During the opening keynote, NVIDIA showed off several pieces of hardware that will be available soon. On the desktop and workstation side of things, researchers (and consumers chasing the ultra high end) have the new GTX Titan Z to look forward to. This new graphics card is a dual GK110 GPU monster that offers up 8 TeraFLOPS of number crunching performance for an equally impressive $2,999 price tag.

Specifically, the GTX TITAN Z is a triple slot graphics card that marries two full GK110 (big Kepler) GPUs for a total of 5,760 CUDA cores, 448 TMUs, and 96 ROPs with 12GB of GDDR5 memory on a 384-bit bus (6GB on a 384-bit bus per GPU). NVIDIA has yet to release clockspeeds, but the two GPUs will run at the same clocks with a dynamic power balancing feature.
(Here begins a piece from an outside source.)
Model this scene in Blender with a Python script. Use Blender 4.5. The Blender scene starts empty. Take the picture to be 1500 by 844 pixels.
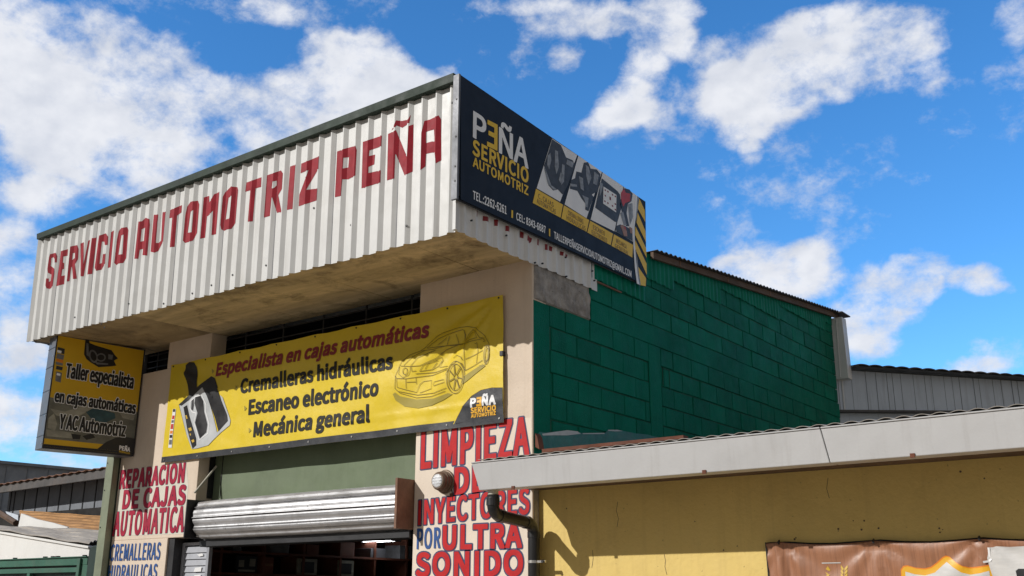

Four the truly adventurous, it appears possible to SLI two GTX Titan Z cards using the single SLI connector. Display outputs include two DVI, one HDMI, and one DisplayPort connector.

NVIDIA is cooling the card using a single fan and two vapor chambers. Air is drawn inwards and exhausted out of the front exhaust vents.

In short, the GTX Titan Z is NVIDIA's new number crunching king and should find its way into servers and workstations running big data analytics and simulations. Personally, I'm looking forward to seeing someone slap two of them into a gaming PC and watching the screen catch on fire (not really).

What do you think about the newest dual GPU flagship?